Since early October, the Rohingya crisis has deepened after insurgents attacked guard posts along Myanmar’s border with Bangladesh. In the subsequent military crackdown, Myanmar troops have been accused of burning, looting and even rape in the restive Muslim-majority Maungdaw area.
“She understands the complexity of this matter—and the broader need for reconciliation in Rakhine state,” said Jagan. “While putting the issue in the hands of the Kofi Annan commission, appears in part a delaying tactic, she hopes that a fresh outside view might help come up with a concrete strategy to at least improve communal relations in Rakhine.”
Again, no actual plan.
A question of skill and stamina
Gauging Suu Kyi’s success thus depends on who you ask.
“Aung San Suu Kyi was held as this Joan of Arc figure and was such a beacon of hope for the Myanmar people that, in any other country, she was almost bound to fail,” argued Mekong Economics’ Jaggard. “My initial impressions are that in some areas she has done reasonably well, and in others not so much.”
But a sense of inertia is already permeating Myanmar’s young government. In particular, the new government’s decision to focus on the peace process above all else could have unintended consequences.
The NLD’s focus on national reconciliation, said Murphy, is “possibly to the detriment of creating micro and macroeconomic reforms. The NLD wants to do things right and set a perfect foundation for the country to develop but it appears that the perfect will become the enemy of the good.”

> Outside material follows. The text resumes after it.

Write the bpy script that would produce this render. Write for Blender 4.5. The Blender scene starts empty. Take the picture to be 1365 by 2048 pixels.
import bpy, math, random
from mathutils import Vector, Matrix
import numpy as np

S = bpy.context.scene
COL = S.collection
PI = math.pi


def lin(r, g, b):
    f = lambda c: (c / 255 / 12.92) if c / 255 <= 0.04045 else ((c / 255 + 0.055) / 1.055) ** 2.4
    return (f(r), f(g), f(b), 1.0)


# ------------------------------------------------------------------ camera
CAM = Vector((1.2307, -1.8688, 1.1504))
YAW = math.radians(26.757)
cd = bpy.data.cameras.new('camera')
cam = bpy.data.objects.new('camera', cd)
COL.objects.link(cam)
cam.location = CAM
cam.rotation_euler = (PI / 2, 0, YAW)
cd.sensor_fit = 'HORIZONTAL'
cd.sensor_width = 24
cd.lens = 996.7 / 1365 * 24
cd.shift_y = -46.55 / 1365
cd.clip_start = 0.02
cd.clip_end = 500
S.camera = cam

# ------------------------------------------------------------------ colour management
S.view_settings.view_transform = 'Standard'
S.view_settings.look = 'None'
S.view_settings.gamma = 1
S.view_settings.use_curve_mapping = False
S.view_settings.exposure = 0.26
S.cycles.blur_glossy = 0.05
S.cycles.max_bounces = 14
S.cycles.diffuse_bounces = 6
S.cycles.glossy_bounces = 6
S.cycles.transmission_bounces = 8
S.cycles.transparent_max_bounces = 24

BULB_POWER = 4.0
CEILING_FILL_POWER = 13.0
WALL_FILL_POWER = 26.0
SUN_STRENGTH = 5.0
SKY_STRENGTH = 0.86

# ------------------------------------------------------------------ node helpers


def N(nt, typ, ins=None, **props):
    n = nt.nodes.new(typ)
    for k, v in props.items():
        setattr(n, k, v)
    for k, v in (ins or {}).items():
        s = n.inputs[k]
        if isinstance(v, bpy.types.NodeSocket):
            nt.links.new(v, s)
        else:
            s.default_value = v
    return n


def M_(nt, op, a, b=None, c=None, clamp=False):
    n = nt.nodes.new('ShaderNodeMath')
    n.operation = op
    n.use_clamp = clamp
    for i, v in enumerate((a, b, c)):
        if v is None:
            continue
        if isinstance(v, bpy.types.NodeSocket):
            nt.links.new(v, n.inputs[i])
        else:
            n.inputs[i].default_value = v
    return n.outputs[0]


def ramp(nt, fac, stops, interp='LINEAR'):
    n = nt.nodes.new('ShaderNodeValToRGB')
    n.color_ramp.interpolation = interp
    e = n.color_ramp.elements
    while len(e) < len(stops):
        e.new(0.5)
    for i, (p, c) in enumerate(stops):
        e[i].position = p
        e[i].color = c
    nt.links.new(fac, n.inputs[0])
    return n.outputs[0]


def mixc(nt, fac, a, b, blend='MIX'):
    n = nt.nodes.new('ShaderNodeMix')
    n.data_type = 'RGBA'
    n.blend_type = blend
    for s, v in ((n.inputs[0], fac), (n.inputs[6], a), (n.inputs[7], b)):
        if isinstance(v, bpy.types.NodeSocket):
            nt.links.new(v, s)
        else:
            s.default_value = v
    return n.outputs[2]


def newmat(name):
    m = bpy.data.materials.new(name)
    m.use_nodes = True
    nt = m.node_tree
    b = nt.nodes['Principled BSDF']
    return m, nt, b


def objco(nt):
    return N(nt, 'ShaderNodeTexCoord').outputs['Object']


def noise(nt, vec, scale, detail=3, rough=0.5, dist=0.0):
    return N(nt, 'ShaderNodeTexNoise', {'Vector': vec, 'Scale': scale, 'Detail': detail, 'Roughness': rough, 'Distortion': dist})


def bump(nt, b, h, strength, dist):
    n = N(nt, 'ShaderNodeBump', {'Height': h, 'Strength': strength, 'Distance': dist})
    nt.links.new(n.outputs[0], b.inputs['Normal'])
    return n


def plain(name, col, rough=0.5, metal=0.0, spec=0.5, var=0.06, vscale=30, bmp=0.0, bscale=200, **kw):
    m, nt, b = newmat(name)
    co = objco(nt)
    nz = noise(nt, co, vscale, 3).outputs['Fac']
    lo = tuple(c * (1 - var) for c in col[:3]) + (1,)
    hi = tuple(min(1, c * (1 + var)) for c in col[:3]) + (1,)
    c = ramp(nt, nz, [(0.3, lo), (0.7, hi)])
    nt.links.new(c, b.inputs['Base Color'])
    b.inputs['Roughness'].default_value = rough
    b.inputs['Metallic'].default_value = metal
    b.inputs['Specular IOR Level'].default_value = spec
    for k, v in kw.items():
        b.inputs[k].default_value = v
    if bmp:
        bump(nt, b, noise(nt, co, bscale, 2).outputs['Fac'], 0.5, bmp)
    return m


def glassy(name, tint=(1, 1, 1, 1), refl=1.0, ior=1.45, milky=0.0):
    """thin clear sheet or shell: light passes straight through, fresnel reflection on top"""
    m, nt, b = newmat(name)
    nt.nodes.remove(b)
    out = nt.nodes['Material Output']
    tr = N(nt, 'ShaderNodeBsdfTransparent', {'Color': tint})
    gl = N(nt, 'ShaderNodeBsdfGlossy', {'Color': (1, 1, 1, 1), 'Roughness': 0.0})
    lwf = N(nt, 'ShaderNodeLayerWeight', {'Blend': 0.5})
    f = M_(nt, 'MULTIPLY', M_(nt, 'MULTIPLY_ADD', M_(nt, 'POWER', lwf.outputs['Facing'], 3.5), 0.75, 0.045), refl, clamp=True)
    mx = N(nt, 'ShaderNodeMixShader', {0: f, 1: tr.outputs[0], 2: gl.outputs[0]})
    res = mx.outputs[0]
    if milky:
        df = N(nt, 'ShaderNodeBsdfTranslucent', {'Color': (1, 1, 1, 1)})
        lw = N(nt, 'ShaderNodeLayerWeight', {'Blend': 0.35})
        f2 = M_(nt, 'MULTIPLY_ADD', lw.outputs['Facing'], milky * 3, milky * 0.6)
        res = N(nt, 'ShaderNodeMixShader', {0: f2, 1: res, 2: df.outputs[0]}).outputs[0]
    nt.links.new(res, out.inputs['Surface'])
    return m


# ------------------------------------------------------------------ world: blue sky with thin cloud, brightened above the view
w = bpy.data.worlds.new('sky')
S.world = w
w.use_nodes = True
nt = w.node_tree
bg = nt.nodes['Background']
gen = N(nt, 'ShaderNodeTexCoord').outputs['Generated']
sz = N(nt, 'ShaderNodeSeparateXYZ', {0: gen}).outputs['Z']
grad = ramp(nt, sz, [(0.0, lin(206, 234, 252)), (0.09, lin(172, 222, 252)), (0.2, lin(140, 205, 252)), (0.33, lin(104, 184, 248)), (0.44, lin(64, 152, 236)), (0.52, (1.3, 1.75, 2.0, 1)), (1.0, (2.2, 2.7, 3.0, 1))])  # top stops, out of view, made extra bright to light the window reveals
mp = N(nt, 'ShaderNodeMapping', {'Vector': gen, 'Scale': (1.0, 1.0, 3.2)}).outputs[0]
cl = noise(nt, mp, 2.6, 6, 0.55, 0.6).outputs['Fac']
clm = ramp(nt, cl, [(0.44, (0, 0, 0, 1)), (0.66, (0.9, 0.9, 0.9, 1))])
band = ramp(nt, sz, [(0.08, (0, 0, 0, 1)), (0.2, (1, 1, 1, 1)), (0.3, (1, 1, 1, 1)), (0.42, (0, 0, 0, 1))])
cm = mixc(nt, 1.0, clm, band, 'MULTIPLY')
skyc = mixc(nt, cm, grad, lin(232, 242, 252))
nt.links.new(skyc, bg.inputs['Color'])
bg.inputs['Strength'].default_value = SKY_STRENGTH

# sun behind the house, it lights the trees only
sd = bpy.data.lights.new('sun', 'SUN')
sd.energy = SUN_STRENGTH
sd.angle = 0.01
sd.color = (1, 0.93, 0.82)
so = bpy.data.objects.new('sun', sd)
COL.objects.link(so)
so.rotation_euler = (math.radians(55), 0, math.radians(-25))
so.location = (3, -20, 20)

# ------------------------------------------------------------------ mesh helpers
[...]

And of everything that is stacked up against Suu Kyi and the NLD, her biggest enemy may well be time.
“It’s a bit like so far so good,” said Jagan. “But there are already murmurings of discontent amongst the business community and intelligentsia—the public generally remains very loyal—about inertia and no clear leadership.”
“The real test will be the next six months,” he added.
For now, Suu Kyi’s Myanmar-sized chinlone ball has still to hit the ground. The question though, is how long will her skill and stamina last?